### [Directions for this task]
Copy exactly the lines that run from the top of the listing to the line containing "gap=0.21, per=6, inter=3, droop=0.5)", both ends included, and omit the pictures.
········
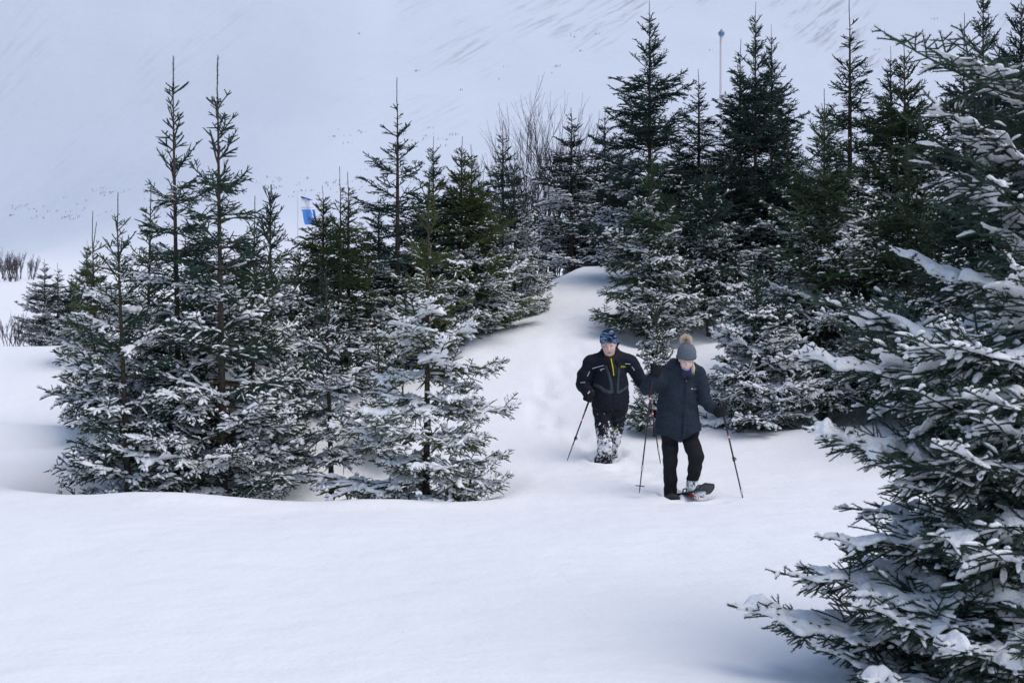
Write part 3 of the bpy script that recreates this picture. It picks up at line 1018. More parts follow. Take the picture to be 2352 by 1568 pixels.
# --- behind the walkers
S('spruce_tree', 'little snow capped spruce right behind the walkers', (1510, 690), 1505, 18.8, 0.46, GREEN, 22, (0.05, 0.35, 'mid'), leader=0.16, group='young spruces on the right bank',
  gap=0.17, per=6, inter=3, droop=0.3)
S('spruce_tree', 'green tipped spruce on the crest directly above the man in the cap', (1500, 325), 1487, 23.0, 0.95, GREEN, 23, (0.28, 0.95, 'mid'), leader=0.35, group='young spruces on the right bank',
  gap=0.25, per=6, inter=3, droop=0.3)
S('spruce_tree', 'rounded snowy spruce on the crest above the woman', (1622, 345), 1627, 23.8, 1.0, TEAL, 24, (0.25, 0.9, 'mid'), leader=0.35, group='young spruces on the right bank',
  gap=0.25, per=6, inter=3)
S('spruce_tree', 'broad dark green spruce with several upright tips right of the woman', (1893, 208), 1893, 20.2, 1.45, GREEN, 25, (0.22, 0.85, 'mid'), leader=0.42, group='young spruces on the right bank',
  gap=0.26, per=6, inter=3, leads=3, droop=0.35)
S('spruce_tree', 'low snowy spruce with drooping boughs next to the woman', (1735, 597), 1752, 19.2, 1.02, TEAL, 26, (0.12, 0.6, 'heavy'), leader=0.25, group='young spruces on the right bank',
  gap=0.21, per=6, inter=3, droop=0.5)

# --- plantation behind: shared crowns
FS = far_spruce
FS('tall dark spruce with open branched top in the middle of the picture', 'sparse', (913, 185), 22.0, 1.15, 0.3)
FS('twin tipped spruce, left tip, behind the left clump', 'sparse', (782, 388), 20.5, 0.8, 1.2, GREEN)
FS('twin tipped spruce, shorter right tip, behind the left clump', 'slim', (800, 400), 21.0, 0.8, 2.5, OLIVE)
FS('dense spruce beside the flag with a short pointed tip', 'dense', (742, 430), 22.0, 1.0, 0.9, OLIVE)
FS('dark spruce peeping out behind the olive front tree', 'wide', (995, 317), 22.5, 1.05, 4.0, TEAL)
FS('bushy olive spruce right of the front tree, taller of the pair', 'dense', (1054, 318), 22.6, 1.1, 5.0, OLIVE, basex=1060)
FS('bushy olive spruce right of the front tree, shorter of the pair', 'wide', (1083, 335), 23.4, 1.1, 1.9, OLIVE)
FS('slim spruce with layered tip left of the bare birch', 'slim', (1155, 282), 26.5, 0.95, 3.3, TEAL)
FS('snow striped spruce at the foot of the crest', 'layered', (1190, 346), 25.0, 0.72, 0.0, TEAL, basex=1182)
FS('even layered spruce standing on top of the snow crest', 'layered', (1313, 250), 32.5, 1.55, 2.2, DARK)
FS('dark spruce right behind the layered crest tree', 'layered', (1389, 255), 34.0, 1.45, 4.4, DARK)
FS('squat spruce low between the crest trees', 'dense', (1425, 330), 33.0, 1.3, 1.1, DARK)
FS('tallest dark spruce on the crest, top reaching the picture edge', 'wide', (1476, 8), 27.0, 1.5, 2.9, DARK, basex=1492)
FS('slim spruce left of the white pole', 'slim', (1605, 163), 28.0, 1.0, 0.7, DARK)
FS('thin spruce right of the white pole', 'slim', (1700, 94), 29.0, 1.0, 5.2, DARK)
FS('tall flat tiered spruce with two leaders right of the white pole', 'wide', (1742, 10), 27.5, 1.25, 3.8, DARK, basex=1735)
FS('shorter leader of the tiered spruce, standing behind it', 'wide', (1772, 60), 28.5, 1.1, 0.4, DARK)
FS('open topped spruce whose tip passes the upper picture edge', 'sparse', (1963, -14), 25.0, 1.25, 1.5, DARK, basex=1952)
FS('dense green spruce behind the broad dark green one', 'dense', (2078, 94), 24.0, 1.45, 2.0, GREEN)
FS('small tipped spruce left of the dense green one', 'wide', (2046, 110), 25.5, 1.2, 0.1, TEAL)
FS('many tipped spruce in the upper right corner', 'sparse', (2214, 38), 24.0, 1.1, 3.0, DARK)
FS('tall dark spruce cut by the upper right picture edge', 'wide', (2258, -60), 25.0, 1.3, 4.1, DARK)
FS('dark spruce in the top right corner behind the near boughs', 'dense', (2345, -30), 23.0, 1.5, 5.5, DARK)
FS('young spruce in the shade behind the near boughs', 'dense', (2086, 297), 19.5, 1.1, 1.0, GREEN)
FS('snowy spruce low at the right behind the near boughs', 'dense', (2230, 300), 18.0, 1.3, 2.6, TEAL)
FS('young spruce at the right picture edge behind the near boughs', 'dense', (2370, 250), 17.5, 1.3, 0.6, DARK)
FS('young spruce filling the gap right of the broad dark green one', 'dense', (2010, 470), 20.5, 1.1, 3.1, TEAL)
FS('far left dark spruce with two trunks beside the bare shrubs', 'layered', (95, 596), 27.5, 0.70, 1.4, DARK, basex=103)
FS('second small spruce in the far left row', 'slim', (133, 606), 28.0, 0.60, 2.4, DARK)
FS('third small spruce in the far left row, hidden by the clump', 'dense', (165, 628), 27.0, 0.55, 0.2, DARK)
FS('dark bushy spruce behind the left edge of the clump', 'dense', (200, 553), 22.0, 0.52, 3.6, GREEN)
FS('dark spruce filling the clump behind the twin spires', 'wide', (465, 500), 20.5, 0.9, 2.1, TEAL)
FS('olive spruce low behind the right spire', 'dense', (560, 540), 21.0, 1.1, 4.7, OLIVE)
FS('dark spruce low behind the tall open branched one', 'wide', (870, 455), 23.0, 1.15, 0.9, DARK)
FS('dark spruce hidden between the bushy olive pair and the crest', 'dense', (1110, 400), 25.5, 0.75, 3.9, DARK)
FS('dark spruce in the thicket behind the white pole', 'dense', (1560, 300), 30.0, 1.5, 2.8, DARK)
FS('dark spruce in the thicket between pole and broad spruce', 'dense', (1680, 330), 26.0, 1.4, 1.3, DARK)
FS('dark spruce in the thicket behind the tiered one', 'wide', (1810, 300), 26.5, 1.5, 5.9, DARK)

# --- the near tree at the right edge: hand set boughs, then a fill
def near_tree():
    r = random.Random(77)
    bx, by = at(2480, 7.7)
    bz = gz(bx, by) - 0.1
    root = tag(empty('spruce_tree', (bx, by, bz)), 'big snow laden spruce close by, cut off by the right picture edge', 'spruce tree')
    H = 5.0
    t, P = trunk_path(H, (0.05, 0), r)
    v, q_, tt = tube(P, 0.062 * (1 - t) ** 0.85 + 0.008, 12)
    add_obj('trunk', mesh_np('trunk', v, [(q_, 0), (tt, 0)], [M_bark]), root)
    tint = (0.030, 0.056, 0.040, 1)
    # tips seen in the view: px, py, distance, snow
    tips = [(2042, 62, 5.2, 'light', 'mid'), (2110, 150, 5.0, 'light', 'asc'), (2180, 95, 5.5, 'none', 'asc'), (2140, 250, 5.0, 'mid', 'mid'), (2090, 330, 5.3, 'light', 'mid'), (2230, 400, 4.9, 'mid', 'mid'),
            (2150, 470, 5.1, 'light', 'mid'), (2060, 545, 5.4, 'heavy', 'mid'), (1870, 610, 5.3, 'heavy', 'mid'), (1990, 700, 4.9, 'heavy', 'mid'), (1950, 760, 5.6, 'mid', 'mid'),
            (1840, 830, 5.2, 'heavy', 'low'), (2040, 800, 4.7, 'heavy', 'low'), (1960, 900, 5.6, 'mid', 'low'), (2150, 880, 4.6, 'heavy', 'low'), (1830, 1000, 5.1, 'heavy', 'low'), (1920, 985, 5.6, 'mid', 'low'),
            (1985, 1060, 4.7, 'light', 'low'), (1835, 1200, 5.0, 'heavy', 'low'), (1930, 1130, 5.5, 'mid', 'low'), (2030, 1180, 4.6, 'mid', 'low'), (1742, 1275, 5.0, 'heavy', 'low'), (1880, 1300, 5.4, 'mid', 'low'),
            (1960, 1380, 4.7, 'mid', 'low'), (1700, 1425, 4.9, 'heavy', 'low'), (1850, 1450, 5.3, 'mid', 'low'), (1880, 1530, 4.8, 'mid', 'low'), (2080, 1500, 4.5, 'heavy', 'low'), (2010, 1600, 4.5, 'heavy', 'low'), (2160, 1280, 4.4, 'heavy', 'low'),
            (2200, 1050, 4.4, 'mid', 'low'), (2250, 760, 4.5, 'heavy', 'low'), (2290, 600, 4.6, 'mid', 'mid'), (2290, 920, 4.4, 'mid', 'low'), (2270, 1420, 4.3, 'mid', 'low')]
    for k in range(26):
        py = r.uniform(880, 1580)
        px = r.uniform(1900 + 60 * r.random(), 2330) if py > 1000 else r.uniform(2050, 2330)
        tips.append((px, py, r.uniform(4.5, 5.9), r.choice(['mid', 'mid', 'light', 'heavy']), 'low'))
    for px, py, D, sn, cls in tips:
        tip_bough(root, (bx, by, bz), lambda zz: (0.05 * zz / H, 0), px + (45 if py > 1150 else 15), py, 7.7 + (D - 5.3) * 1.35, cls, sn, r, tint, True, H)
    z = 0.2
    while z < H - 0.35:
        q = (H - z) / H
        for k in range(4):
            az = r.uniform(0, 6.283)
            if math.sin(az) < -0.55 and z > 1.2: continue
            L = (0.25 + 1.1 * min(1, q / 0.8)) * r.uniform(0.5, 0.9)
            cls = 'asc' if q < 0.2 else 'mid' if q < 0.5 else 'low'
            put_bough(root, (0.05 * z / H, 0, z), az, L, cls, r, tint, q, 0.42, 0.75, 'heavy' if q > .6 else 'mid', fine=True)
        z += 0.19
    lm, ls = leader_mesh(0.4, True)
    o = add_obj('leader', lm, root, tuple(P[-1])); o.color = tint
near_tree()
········
### [Solution]
Write part 3 of the bpy script that recreates this picture. It picks up at line 1018. More parts follow. Take the picture to be 2352 by 1568 pixels.
# --- behind the walkers
S('spruce_tree', 'little snow capped spruce right behind the walkers', (1510, 690), 1505, 18.8, 0.46, GREEN, 22, (0.05, 0.35, 'mid'), leader=0.16, group='young spruces on the right bank',
  gap=0.17, per=6, inter=3, droop=0.3)
S('spruce_tree', 'green tipped spruce on the crest directly above the man in the cap', (1500, 325), 1487, 23.0, 0.95, GREEN, 23, (0.28, 0.95, 'mid'), leader=0.35, group='young spruces on the right bank',
  gap=0.25, per=6, inter=3, droop=0.3)
S('spruce_tree', 'rounded snowy spruce on the crest above the woman', (1622, 345), 1627, 23.8, 1.0, TEAL, 24, (0.25, 0.9, 'mid'), leader=0.35, group='young spruces on the right bank',
  gap=0.25, per=6, inter=3)
S('spruce_tree', 'broad dark green spruce with several upright tips right of the woman', (1893, 208), 1893, 20.2, 1.45, GREEN, 25, (0.22, 0.85, 'mid'), leader=0.42, group='young spruces on the right bank',
  gap=0.26, per=6, inter=3, leads=3, droop=0.35)
S('spruce_tree', 'low snowy spruce with drooping boughs next to the woman', (1735, 597), 1752, 19.2, 1.02, TEAL, 26, (0.12, 0.6, 'heavy'), leader=0.25, group='young spruces on the right bank',
  gap=0.21, per=6, inter=3, droop=0.5)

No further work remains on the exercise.